February 2, 2012

I'm Really Trying to Understand Black Conservatives

Only a few weeks into the new year, and it seems that black conservatives made their way out of the gate on the wrong foot.
That’s not to say that they ever were on point, in my estimation. But these days, they seem particularly off their game, out of place, out of step and isolated. When the Republicans were a center-right party with a semblance of a big tent, black conservatives were useful tools – pawns who were willingly exploited to put a black face on regressive social and economic policy. And I’m sure they did it all for a chicken wing and a bowl of grits. Now, at a time when the GOP is tea party-owned and steeped in 100 percent pure corporatism, greed, intolerance and white supremacy, they are simply useful idiots.
Case in point: the lieutenant governor of Florida, Jennifer Carroll, said that she couldn’t think of anyone who epitomizes the values and vision of Martin Luther King more than Gov. Rick Scott. That would be Rick Scott, the anti-union, voter disenfranchising corporate fraudster, and perhaps the worst governor in the country, which is no easy feat.
Ward Connerly, the former California regent and anti-civil rights crusader, is accused of financial impropriety and is being investigated by the IRS. He earns around $1.5 million a year at the American Civil Rights Institute, accounting for half of the nonprofit’s budget. The person leading the charge against him is none other than Jennifer Gratz, the white plaintiff in the University of Michigan affirmative action case that struck down programs of inclusion in that institution. Gratz later worked for Connerly, but no longer does. And Connerly is portraying her as disgruntled former employee. So, a man widely regarded in the black community as a race-based con man who pimps colorblindness and quotas for personal profit is now being accused by his own supporters of being just that – a race-based con man who pimps colorblindness and quotas for personal profit.
And in an apparent case of buyer’s remorse, Juan Williams, Fox News’ resident black apologist, received a proper verbal beat down from Newt Gingrich at a recent GOP presidential debate in South Carolina. Williams appropriately exposed Gingrich for his comments on food stamps and the poor – including his remark that “black Americans should demand jobs, not food stamps” – saying the words were “intended to belittle the poor and racial minorities.”Black tea party spectacle Jesse Lee Peterson said he agrees with Newt Gingrich that blacks lack a work ethic. Peterson’s solution is to send blacks back to the plantation, literally, not figuratively. Doubling down on Newt’s racial rhetoric, Peterson said “one of the things that I would do is take all black people back to the South and put them on the plantation so they would understand the ethic of working. I’m going to put them all on the plantation. They need a good hard education on what it is to work.”

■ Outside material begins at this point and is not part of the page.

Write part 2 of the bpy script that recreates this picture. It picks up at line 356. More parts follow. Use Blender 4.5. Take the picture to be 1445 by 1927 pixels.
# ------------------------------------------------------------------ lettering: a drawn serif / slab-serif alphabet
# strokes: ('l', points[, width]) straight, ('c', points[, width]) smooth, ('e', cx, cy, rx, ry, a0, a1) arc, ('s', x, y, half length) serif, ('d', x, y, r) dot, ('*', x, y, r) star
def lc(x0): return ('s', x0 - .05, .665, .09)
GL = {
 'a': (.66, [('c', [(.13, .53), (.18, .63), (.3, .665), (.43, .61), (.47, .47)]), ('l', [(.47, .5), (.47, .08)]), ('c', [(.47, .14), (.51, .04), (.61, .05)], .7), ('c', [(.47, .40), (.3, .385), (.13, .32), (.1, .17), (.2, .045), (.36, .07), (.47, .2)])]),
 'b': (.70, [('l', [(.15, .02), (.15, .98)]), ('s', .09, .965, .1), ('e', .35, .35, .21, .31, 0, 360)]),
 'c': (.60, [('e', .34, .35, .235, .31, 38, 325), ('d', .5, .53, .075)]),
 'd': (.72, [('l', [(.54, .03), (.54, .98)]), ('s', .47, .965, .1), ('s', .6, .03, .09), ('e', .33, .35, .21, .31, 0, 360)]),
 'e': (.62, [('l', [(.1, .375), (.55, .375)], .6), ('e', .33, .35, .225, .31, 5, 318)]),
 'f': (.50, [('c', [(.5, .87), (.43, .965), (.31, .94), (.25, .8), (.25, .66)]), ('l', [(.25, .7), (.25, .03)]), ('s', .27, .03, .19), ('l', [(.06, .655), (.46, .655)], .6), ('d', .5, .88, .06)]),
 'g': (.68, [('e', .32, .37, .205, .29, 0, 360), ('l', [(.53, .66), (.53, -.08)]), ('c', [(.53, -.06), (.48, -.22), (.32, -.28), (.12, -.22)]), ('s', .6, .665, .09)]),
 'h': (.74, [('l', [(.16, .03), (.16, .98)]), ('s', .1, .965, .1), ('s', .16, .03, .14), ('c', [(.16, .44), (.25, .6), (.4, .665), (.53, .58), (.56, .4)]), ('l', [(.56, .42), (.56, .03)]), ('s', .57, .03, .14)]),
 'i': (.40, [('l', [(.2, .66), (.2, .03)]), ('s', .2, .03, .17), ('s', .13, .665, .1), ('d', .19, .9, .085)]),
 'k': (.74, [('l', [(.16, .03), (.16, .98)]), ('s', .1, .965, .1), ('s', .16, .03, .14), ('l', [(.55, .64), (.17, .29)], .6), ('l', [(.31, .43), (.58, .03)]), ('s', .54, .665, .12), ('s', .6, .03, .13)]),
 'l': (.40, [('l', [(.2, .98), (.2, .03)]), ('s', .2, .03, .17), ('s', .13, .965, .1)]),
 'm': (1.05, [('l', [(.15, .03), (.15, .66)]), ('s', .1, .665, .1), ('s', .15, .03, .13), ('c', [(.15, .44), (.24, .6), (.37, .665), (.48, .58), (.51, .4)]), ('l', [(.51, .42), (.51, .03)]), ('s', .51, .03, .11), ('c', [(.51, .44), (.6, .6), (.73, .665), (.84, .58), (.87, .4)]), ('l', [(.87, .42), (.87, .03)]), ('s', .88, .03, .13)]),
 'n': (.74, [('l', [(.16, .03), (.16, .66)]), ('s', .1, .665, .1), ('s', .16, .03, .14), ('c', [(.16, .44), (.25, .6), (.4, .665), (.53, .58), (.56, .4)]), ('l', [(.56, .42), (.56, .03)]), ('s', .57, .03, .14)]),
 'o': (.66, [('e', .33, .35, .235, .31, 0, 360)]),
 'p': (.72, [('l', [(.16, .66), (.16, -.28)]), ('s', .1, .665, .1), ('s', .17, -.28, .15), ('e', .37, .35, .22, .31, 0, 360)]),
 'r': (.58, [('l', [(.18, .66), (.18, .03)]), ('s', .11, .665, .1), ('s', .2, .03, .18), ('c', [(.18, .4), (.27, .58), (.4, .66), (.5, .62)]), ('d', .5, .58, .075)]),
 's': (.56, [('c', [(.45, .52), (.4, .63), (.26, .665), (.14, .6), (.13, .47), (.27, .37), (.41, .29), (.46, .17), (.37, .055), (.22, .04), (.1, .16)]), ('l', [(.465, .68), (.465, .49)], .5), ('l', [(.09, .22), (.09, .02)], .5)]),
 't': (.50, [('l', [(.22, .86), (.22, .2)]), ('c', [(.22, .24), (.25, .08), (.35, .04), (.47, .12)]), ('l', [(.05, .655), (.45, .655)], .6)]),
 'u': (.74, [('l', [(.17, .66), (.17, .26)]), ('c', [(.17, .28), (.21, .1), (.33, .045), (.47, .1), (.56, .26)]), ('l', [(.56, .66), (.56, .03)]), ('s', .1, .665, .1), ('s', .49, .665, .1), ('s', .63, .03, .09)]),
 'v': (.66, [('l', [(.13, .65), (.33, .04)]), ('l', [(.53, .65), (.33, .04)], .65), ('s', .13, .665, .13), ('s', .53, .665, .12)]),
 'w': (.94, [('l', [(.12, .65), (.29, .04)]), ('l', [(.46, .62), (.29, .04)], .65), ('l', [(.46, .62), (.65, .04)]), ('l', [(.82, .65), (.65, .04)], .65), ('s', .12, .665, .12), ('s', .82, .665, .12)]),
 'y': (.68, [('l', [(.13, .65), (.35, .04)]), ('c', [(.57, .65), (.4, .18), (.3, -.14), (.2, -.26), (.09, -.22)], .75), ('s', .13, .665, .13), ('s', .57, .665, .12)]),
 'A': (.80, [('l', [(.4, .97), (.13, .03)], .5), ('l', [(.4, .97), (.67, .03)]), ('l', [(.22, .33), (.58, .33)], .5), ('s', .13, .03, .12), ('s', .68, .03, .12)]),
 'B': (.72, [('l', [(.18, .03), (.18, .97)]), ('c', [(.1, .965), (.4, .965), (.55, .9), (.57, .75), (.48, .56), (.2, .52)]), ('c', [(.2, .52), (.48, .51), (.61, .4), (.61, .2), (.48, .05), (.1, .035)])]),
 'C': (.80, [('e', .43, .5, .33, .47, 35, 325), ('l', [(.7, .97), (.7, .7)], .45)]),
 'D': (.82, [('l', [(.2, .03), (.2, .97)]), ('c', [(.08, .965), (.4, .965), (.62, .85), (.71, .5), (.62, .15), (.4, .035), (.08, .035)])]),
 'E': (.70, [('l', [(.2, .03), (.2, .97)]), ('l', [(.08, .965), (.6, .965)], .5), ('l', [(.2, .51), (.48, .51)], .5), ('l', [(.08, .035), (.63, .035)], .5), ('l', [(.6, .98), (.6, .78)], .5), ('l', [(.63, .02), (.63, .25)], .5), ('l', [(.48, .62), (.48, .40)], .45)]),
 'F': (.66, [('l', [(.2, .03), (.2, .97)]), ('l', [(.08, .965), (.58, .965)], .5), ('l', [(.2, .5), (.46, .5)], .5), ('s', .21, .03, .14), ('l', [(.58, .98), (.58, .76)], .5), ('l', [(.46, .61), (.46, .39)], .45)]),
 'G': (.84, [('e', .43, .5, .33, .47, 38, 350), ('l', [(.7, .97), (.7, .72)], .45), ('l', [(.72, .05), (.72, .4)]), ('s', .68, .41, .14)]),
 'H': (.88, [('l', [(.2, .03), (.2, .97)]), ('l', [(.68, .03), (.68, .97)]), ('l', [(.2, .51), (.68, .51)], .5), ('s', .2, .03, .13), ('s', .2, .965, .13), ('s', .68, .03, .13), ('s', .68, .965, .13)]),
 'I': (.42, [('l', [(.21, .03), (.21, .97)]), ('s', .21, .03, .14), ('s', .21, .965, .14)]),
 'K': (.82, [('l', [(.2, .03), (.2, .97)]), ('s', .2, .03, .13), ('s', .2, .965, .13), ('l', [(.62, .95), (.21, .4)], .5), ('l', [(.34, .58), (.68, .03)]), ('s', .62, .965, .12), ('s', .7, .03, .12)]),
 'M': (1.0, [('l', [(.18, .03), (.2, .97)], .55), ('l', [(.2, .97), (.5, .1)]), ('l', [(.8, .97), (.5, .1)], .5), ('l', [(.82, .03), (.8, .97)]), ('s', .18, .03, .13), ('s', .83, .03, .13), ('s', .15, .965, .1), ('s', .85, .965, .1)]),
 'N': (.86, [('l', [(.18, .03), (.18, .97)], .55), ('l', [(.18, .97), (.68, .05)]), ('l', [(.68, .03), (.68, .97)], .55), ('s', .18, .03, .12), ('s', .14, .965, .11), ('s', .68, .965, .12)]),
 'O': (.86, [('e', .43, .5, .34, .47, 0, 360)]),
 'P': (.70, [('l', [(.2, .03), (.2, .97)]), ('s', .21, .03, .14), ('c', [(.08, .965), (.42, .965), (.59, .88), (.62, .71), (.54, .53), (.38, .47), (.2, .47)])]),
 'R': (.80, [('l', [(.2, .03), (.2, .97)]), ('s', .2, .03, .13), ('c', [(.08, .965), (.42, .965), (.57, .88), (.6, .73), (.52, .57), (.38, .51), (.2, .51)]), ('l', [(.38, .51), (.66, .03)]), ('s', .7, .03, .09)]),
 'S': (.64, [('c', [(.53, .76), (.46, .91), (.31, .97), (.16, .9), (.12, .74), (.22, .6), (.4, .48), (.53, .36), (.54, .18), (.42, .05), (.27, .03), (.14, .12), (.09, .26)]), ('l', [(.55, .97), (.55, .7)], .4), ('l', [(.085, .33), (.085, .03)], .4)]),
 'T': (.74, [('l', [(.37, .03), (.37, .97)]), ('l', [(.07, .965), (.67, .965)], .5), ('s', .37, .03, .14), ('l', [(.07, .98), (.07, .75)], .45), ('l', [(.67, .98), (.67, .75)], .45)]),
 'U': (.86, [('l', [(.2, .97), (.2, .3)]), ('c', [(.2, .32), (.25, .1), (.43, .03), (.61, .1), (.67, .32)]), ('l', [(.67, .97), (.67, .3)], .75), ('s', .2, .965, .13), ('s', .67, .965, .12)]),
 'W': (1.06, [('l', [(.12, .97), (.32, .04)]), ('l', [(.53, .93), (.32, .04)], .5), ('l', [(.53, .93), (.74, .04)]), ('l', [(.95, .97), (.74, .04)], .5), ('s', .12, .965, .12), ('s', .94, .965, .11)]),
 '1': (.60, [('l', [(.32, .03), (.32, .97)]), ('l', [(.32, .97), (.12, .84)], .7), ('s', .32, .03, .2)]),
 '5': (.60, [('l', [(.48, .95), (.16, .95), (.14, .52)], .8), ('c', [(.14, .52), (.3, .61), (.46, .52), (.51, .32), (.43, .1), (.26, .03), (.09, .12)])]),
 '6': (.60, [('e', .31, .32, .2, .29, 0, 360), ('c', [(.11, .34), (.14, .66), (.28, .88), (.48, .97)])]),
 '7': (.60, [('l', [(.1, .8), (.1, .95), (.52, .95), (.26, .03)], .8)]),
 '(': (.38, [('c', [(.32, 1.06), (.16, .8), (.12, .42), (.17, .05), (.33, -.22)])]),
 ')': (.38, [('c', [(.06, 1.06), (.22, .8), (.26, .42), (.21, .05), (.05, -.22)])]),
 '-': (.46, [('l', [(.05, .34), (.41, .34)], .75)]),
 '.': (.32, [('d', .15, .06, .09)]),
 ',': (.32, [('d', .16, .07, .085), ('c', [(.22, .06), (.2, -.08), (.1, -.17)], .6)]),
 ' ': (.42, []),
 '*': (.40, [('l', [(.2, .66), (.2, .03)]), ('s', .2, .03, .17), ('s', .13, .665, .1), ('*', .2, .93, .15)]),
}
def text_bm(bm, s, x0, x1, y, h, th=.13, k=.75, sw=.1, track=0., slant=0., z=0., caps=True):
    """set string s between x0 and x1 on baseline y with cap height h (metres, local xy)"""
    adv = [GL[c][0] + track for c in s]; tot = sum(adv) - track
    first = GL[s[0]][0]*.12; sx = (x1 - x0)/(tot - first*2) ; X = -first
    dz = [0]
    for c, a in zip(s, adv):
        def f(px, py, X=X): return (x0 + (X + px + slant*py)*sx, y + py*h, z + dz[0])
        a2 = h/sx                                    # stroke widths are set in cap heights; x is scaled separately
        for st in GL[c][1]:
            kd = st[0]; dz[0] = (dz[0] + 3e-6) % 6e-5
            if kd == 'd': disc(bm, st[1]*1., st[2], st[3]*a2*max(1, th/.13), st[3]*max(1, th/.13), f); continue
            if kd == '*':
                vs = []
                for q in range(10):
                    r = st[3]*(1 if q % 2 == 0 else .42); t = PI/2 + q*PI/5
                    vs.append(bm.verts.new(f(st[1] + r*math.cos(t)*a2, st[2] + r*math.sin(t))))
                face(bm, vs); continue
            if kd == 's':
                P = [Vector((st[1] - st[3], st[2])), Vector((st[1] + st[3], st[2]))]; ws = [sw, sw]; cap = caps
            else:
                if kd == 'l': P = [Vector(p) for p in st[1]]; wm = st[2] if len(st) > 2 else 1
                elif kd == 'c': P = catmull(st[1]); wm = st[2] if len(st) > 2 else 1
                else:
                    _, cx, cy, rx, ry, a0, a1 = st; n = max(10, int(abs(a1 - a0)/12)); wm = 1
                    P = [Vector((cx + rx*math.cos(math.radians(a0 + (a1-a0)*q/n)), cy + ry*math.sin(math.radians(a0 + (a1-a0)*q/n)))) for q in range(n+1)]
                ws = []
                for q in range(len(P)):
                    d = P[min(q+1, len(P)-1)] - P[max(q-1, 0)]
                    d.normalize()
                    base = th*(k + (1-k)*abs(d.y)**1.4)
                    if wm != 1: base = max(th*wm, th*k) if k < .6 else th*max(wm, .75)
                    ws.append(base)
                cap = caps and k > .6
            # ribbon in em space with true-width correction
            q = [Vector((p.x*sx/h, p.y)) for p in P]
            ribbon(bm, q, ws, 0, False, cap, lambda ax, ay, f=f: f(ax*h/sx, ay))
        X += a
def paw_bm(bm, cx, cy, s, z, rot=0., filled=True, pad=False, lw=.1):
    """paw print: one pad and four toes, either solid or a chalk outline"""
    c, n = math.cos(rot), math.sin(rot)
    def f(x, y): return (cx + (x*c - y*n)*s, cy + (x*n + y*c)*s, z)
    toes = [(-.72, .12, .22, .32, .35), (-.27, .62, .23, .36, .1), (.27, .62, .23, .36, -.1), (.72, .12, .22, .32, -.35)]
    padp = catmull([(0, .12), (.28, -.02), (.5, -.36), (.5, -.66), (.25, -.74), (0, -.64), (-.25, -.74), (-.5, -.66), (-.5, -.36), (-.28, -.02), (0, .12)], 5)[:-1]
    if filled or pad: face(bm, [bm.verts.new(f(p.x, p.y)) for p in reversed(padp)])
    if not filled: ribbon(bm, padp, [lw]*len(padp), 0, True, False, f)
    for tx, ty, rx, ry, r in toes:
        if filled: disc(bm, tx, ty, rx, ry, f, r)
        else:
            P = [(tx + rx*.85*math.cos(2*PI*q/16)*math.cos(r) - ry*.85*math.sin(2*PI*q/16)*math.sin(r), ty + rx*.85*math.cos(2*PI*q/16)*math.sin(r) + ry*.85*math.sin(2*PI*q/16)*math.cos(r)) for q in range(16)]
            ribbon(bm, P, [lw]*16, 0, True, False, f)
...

Don’t get me wrong, Juan was right to attempt to put Gingrich in his place. But that was not the job for which Fox – and by extension the Republicans - pay Juan so generously. They pay him to be different from the rest of us, to engage in self-loathing and attacks on black people, poor and working people, liberal thought and progressive values. So for a moment, Juan forgot where he was, and that’s why the crowd booed him. I don’t know what caused Mr. Williams to lose his way, but if this is a sign he has found it, we should embrace him. But he must realize that a GOP debate is the wrong venue to address Republican racism and scapegoating of the poor. The base wants to hear about doing away with child labor laws, about forcing black and Latino kids to clean the toilets in their school for pennies, and about calling Obama a food stamp president.
As for the black conservatives who are embracing this ignorance in the era of the 99 percent, they are really just a sideshow oddity. It is likely the loneliest job in the nation as a person of color, to sell your soul to a nearly exclusively white-extremist-fringe movement, one that truly hates everyone who looks like you, and works hard to scapegoat you for political gain. It’s as if they’re turning their back on the mama who raised them.
Meanwhile, J.C. Watts - who has returned from obscurity after apparently not suffering enough abuse in the party – says that Republican candidates need black strategists at the table to help them win over black voters and avoid controversial remarks. “Somebody that looks like us needs to be at the strategists’ table to say ‘I know what you’re trying to say, but I wouldn’t say it like that,” Watts said at an even hosted by black tea party darling, Rep. Allen West (R-Florida). West said that blacks have conservative views but don’t vote Republican.
Watts and West are missing the point. Having a black face at the Republican race-card table never changed the game, and they are proof of it. They are the only ones who don’t realize that they are the punch line to this offensive joke, and the joke’s on them.